*Task requirements*.
Transcribe the listing below word for word.

*Information shown*.
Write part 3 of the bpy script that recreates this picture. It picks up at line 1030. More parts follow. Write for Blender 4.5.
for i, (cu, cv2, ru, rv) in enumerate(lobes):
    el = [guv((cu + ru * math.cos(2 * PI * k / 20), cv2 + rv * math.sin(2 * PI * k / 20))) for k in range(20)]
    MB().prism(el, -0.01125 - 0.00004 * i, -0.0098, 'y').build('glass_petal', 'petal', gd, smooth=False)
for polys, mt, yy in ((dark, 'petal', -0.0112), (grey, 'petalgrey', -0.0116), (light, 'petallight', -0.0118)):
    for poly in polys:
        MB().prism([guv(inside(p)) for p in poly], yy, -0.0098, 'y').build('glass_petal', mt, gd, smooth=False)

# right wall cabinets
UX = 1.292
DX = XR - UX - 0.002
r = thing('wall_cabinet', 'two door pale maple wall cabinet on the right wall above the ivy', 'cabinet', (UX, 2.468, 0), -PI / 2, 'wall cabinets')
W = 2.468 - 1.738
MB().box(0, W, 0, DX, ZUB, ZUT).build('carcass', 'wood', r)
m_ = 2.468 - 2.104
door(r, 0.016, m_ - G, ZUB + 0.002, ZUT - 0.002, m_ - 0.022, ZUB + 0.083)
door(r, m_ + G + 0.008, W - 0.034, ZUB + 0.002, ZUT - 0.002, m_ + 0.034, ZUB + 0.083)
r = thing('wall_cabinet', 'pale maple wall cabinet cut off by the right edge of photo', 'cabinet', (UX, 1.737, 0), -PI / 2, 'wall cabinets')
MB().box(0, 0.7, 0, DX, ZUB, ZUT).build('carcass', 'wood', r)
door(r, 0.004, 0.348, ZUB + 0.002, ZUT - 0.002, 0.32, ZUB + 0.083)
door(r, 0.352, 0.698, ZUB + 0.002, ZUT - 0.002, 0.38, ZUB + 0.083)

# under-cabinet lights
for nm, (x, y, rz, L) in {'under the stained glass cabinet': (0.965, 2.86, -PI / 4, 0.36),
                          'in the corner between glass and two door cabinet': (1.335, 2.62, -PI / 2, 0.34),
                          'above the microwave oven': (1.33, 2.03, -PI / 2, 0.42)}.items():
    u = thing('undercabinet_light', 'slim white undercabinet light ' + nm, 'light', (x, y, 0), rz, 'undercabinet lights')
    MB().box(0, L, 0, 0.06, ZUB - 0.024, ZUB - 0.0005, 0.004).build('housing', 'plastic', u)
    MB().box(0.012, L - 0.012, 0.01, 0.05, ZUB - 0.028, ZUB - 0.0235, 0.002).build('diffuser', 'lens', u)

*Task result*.
Write part 3 of the bpy script that recreates this picture. It picks up at line 1030. More parts follow. Write for Blender 4.5.
for i, (cu, cv2, ru, rv) in enumerate(lobes):
    el = [guv((cu + ru * math.cos(2 * PI * k / 20), cv2 + rv * math.sin(2 * PI * k / 20))) for k in range(20)]
    MB().prism(el, -0.01125 - 0.00004 * i, -0.0098, 'y').build('glass_petal', 'petal', gd, smooth=False)
for polys, mt, yy in ((dark, 'petal', -0.0112), (grey, 'petalgrey', -0.0116), (light, 'petallight', -0.0118)):
    for poly in polys:
        MB().prism([guv(inside(p)) for p in poly], yy, -0.0098, 'y').build('glass_petal', mt, gd, smooth=False)

# right wall cabinets
UX = 1.292
DX = XR - UX - 0.002
r = thing('wall_cabinet', 'two door pale maple wall cabinet on the right wall above the ivy', 'cabinet', (UX, 2.468, 0), -PI / 2, 'wall cabinets')
W = 2.468 - 1.738
MB().box(0, W, 0, DX, ZUB, ZUT).build('carcass', 'wood', r)
m_ = 2.468 - 2.104
door(r, 0.016, m_ - G, ZUB + 0.002, ZUT - 0.002, m_ - 0.022, ZUB + 0.083)
door(r, m_ + G + 0.008, W - 0.034, ZUB + 0.002, ZUT - 0.002, m_ + 0.034, ZUB + 0.083)
r = thing('wall_cabinet', 'pale maple wall cabinet cut off by the right edge of photo', 'cabinet', (UX, 1.737, 0), -PI / 2, 'wall cabinets')
MB().box(0, 0.7, 0, DX, ZUB, ZUT).build('carcass', 'wood', r)
door(r, 0.004, 0.348, ZUB + 0.002, ZUT - 0.002, 0.32, ZUB + 0.083)
door(r, 0.352, 0.698, ZUB + 0.002, ZUT - 0.002, 0.38, ZUB + 0.083)

# under-cabinet lights
for nm, (x, y, rz, L) in {'under the stained glass cabinet': (0.965, 2.86, -PI / 4, 0.36),
                          'in the corner between glass and two door cabinet': (1.335, 2.62, -PI / 2, 0.34),
                          'above the microwave oven': (1.33, 2.03, -PI / 2, 0.42)}.items():
    u = thing('undercabinet_light', 'slim white undercabinet light ' + nm, 'light', (x, y, 0), rz, 'undercabinet lights')
    MB().box(0, L, 0, 0.06, ZUB - 0.024, ZUB - 0.0005, 0.004).build('housing', 'plastic', u)
    MB().box(0.012, L - 0.012, 0.01, 0.05, ZUB - 0.028, ZUB - 0.0235, 0.002).build('diffuser', 'lens', u)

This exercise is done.